I had lived in NJ from the early 1970's to the late 1980's and crossed over these tracks by car many times throughout many different towns and cities. I have found many old maps of "The Railroads of NJ" on the internet (some at I have found an 1873 map showing this line as the "Monmouth County Agriculture RR". I have found another map from 1887 calling it the "Freehold and New York R.Way" and I have found undated maps calling it "NJ Central" and "Central RR of NJ".

Richie C
West Palm Beach, FL


I grew up in Freehold, NJ, and my grandfather, Frank L. Witman, was the station master of the CNJ station. It was sad to see all of the rail service stopped, due to the "Nimby's" along the right-of-way. This is one time the state had more foresight than the residents.

F. Logan Witman
Ft. Myers, FL


In Marlboro the township has a sign encouraging residents to use public transit yet the town council condemns reactivation of the rail line. This is a north-south route and the only one that makes sense since it's the most direct route to north Jersey/NYC.

Marlboro, NJ


The line is currently serving as a rail trail, though usage has been reportedly slim. The trail has also been closed since 9/09 ( for a super fund clean up at the site of the former Imperial Oil Company. A very ill-conceived rail trail, mainly to please the wealthy constiuents in Marlboro.

Phoenixville, PA


This line was another case of NJ govt waste of taxpayer dollars. The state built a bridge for this line over route 18 and the tracks were already abandoned. PS...commuter lines add to property values. Look at the North Jersey Coast Line...Boonton Line...all through really wealthy communities...not I can't afford to live anywhere else communities.

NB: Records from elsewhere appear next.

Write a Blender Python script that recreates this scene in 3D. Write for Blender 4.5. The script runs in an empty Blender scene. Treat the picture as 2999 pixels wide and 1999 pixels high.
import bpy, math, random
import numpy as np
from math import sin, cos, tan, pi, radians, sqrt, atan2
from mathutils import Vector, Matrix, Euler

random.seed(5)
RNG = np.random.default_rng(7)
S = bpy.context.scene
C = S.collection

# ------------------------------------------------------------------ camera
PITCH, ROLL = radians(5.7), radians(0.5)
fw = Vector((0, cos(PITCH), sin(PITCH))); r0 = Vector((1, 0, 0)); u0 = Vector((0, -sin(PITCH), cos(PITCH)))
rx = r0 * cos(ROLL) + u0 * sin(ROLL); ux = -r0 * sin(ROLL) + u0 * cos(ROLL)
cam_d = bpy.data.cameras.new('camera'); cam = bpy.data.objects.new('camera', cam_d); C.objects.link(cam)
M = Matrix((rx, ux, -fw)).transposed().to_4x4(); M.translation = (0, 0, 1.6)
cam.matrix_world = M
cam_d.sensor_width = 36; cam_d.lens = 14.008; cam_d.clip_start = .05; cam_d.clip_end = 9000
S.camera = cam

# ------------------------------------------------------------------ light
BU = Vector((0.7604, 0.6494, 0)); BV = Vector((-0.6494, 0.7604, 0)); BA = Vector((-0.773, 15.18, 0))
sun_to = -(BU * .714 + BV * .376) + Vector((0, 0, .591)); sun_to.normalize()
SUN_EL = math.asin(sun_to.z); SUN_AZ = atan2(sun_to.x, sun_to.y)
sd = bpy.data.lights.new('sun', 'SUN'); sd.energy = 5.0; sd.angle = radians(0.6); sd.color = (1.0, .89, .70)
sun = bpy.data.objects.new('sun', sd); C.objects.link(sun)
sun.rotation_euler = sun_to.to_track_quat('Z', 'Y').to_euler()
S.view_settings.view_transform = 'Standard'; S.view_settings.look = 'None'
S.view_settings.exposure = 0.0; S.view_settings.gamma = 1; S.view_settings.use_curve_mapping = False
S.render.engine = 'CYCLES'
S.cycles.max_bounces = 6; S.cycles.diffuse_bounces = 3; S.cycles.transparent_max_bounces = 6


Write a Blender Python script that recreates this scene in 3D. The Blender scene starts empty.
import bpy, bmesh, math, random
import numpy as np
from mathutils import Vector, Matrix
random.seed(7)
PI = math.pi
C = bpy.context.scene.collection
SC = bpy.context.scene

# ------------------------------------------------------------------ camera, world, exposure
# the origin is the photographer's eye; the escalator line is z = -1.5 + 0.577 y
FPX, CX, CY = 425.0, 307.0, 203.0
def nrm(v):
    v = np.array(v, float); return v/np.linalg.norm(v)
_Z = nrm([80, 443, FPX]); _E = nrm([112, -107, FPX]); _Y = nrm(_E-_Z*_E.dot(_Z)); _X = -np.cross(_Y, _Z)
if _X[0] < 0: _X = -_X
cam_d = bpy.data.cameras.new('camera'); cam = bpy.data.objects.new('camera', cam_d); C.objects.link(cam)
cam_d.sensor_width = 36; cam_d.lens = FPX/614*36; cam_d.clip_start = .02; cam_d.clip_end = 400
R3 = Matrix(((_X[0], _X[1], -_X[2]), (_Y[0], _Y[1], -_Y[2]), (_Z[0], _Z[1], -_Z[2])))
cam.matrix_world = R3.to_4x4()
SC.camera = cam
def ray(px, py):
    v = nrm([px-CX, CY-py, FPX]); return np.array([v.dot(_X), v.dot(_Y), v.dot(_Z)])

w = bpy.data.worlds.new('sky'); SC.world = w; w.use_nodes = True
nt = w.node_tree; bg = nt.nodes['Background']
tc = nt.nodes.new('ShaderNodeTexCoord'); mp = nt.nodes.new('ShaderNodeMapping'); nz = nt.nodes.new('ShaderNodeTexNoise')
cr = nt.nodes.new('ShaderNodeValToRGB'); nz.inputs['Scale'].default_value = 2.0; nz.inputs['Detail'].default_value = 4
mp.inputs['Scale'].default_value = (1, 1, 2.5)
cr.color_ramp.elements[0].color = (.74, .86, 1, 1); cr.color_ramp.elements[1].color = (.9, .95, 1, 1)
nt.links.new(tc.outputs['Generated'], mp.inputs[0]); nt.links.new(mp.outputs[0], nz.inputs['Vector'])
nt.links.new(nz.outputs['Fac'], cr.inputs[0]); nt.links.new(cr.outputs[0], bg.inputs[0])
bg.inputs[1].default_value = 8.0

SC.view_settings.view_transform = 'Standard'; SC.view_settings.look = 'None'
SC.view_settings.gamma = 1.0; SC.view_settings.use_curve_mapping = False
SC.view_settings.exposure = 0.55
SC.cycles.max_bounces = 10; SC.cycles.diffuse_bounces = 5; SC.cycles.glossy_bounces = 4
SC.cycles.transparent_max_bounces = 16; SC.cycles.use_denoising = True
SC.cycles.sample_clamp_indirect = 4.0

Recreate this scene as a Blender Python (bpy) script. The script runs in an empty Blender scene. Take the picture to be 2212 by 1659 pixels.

The Freehold and New York Railway existed in 1881, when William H. Heyer was Agent. Monmouth County Archives has an invoice for 4 berry shipments from McCue to Hartshorne in July and August.

George Joynson
Holmdel, NJ


I've lived in freehold all my life. The railroad actually goes all the way west to Jamesburg, NJ, and the train does come into town every once in a while. It's always headed by either a CSX or NS SD40-2 and serves the local Builders' General (lumber) and the Prestone anti-freeze factory (Kozloski Road, Freehold Township). It is completely abandoned east of the Prestone factory, but is used in the section by what used to be the 84 Lumber yard, but is now Brick Recycling, across from the Collingswood flea-market.

Alex Earhart
Freehold, NJ


Actually, the trail seems to be doing okay now. The cleanup was successful (and it's no longer polluting the local waterway, which is good). Besides, vegetation removal is a huge pain in the ass, and the lease as a trail is only good until 2020. If it doesn't renew, they'll rip up and recycle the asphalt in a heartbeat and presumably build the railway if there's sufficient interest. NJT still owns the land.

Wilmington, DE


It is a shame no one took an interest in the former station at Freneau and who it was named for. Also a shame to confuse this with the Sea Girt - Jamestown route. I grew up in Long Branch -- in 47 & 48, worked at Red Bank & MR Towers.

John Simpson
Livingston, TX


I am a retired NJ Prof. Land Surveyor and have authored a book titled "Surveyors and Mappers of Monmouth County New Jersey 1851 to 1900" Chapter twelve deals with all the railroads including corporate filings with the Secretary of State, records at the State Archives of New Jersey. Railroad map included in Appendix B on CD. Book may be purchased from the New Jersey Society of Professional Surveyors .

Robert F Kunes
Port Richey, FL


"Back in the day" of railroads not only did Freehold used to have two rail roads, it had two passenger stations so there may be some confusion over names here.

"Monmouth County Agriculture RR" (thanks Richie C) and now the Henry Hudson Trail: The abandoned north/south tracks featured on this page. Freehold used to have a very large Karagheusian rug mill for it's time at 40.260591,-74.268364. The nearby passenger station at or about 40.261894,-74.266898 was very popular with employees of the mill.

Freehold and Jamesburg Agricultural Railroad (now Freehold Secondary Line): current east/west line through Freehold is lightly active. The sidings by now Builders' General lumber yard are the primary destinations, with some trains going further down the line to Farmingdale. But in the spirit of Abandoned Rails, the track becomes abandoned for awhile at 40.237972,-74.242222. The passenger station at 40.259314,-74.276432 is now the "Freehold Center" bus station.

There used to be a huge Brakeley (Brakely) cannery for it's time off of Bowne Ave at 40.260031,-74.285310 that drew a lot of rail traffic. The buildings were horridly dilapidated in the late 1990s and replaced with something different. This track has been abandoned longest and was a siding from somewhere near Builders' General. You can see hints of the spur from Google Satellite View at 40.262970,-74.285728. Suspect the spur was paved over until they leave the lumber yard, after which they were pulled up.

Tip: stick a "" before the coordinates and Google Maps will take you there.

Gilbert H
Freehold, NJ


Does anyone know the origin of the name "Bradevelt" for one of the rail stations on the Monmouth County Agricultural Railroad from Keyport to Freehold NJ?